Exercise description ▸ From the line with "Build this scene" to the line with "PI = math.pi", both included, repeat each line exactly and leave out the pictures.

Supplied material ▸

(begin)

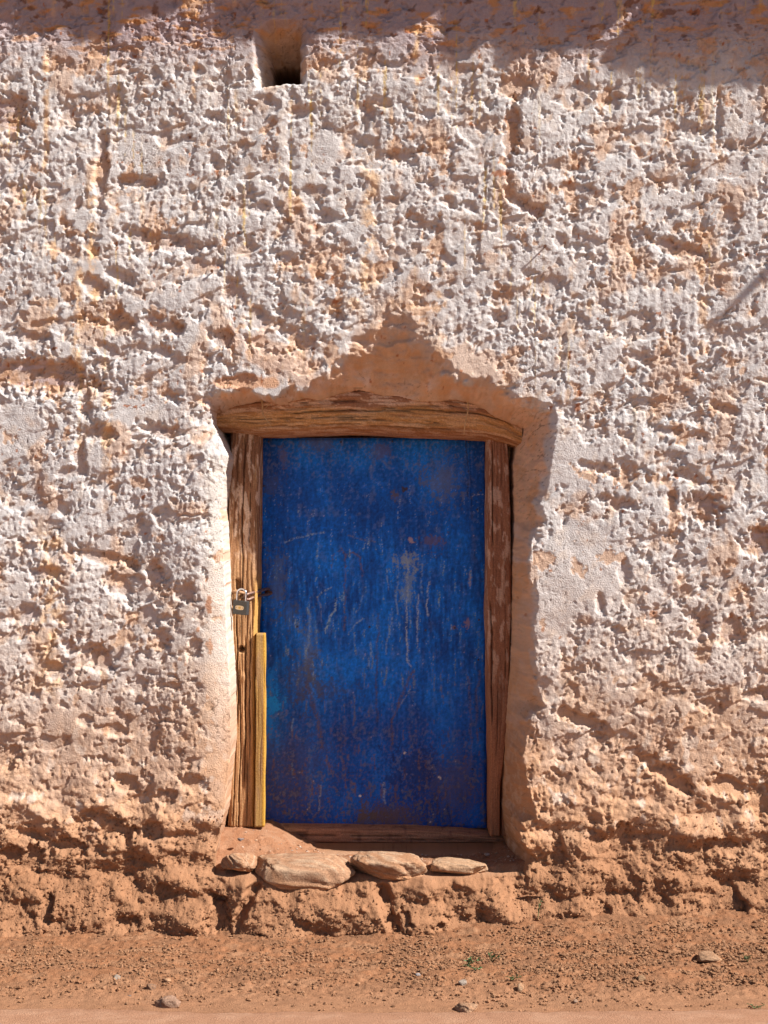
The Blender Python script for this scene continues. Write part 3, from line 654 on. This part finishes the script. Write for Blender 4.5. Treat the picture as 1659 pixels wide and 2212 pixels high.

(end)
(begin)

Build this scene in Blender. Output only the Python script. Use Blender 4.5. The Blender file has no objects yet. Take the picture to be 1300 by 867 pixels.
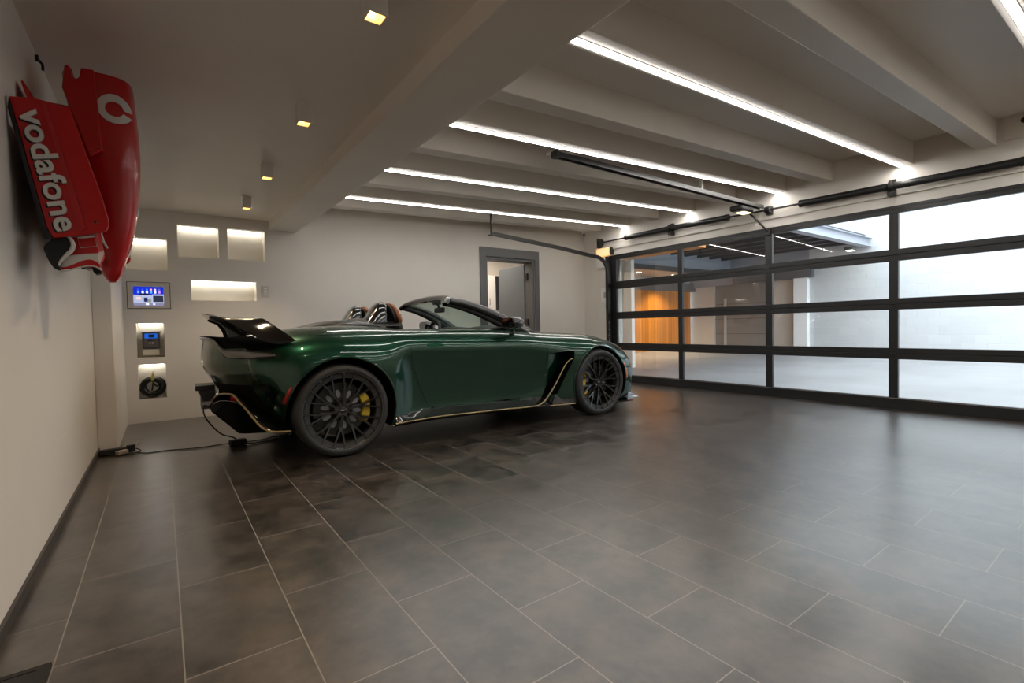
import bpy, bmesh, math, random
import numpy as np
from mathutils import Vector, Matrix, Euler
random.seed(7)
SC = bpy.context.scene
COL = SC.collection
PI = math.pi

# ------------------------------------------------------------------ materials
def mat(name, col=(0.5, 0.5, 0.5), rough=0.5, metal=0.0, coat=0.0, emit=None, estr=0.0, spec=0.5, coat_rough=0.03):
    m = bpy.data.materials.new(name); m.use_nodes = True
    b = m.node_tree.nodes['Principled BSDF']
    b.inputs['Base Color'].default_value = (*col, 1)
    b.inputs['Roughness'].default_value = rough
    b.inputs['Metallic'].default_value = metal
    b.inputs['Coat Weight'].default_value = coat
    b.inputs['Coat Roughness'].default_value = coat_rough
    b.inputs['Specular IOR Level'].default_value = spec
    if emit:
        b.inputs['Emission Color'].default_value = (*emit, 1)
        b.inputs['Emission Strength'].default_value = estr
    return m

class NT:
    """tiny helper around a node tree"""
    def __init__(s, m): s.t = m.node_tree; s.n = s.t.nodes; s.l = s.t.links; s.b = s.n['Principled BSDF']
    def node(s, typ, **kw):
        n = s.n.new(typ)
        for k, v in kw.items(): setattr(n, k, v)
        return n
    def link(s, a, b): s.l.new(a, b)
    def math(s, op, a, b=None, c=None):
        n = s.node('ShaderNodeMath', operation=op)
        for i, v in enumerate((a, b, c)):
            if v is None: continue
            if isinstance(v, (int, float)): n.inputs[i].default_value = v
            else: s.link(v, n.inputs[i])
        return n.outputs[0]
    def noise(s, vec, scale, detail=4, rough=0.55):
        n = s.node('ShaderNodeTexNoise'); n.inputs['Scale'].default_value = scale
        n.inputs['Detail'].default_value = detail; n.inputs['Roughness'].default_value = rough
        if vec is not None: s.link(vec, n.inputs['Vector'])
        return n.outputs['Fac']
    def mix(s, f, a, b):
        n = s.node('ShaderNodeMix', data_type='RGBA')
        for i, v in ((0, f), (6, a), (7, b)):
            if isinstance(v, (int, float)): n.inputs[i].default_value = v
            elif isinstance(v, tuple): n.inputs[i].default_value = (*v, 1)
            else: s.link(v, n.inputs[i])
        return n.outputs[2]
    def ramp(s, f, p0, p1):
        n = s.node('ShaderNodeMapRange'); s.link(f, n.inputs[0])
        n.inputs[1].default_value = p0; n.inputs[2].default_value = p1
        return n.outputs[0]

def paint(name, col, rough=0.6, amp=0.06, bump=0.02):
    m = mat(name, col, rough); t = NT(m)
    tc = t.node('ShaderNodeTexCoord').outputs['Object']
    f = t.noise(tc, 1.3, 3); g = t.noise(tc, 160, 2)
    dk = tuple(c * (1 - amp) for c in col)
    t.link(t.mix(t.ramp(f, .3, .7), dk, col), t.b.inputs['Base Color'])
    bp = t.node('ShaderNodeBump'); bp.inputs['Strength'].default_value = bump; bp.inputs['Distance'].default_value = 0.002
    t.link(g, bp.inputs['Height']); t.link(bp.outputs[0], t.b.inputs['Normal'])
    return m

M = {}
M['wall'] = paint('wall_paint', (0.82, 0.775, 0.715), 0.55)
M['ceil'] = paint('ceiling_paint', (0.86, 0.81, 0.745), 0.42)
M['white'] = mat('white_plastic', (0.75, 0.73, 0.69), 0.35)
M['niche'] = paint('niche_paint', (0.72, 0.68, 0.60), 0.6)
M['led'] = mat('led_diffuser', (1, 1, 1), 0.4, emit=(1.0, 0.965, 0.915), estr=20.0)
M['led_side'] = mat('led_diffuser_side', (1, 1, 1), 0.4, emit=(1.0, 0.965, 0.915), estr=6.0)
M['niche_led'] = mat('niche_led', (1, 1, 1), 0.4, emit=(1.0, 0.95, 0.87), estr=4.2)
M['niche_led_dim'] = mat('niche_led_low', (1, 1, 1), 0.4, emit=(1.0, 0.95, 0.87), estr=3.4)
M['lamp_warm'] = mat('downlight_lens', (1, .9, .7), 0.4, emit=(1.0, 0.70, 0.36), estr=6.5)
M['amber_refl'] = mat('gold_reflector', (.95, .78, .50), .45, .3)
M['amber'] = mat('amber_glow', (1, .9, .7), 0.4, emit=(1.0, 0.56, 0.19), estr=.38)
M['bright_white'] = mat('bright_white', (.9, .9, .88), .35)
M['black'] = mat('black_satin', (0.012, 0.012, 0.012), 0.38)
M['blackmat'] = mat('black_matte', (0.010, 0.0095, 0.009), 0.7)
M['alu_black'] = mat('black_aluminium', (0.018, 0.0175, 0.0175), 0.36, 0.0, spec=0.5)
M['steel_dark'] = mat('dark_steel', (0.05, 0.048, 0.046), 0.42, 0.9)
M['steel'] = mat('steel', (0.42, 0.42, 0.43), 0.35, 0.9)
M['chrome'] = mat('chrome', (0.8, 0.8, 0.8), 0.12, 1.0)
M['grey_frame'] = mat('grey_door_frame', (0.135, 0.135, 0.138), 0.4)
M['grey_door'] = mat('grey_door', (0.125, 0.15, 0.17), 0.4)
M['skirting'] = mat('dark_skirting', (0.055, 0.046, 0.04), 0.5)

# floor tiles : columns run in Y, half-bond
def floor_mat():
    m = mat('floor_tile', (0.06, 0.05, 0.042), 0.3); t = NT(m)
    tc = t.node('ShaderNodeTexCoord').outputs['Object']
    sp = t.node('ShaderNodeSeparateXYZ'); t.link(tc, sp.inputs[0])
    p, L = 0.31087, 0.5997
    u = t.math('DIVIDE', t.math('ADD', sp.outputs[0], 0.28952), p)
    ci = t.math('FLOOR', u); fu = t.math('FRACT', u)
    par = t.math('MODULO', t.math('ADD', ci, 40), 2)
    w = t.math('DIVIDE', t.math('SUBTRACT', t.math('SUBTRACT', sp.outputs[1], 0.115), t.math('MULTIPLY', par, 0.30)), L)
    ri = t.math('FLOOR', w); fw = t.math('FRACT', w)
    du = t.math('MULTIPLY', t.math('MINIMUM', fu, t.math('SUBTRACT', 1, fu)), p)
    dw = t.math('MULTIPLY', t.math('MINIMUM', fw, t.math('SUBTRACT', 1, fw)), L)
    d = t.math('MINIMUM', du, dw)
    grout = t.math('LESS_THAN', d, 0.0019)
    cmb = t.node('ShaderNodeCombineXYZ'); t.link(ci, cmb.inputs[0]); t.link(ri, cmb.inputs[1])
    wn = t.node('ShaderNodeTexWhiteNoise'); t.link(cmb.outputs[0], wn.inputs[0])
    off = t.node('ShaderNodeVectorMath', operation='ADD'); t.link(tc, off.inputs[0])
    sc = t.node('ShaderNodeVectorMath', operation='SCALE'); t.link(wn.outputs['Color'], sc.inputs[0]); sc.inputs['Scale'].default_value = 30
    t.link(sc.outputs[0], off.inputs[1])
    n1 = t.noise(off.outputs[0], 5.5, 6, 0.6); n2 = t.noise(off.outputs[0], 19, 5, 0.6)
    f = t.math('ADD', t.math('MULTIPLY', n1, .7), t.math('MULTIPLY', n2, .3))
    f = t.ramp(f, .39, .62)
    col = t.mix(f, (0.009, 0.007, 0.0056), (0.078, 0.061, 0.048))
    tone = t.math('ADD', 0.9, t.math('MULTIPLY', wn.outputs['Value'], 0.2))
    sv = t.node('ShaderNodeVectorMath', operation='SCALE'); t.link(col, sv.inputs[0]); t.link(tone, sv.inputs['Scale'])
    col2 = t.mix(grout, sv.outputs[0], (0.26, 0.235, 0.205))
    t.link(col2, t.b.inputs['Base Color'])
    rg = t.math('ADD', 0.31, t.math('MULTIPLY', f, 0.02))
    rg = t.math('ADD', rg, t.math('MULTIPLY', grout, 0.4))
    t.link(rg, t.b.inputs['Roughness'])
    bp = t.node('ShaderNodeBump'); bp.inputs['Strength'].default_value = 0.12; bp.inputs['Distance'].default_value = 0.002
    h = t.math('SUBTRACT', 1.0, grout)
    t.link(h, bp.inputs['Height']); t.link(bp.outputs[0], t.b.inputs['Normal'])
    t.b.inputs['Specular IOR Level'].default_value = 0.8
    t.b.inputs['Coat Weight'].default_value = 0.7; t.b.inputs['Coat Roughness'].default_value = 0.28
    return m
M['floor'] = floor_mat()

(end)
(begin)

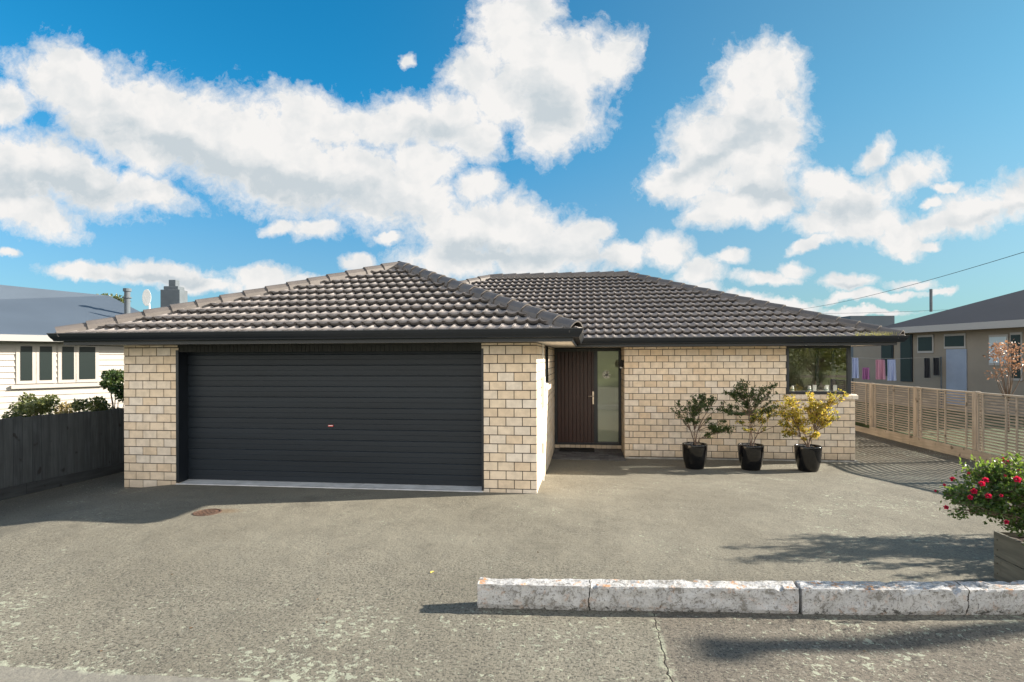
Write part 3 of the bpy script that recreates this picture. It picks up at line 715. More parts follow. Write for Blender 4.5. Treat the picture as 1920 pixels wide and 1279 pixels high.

(end)

Completed exercise ▸
Build this scene in Blender. Output only the Python script. Use Blender 4.5. The Blender file has no objects yet. Take the picture to be 1300 by 867 pixels.
import bpy, bmesh, math, random
import numpy as np
from mathutils import Vector, Matrix, Euler
random.seed(7)
SC = bpy.context.scene
COL = SC.collection
PI = math.pi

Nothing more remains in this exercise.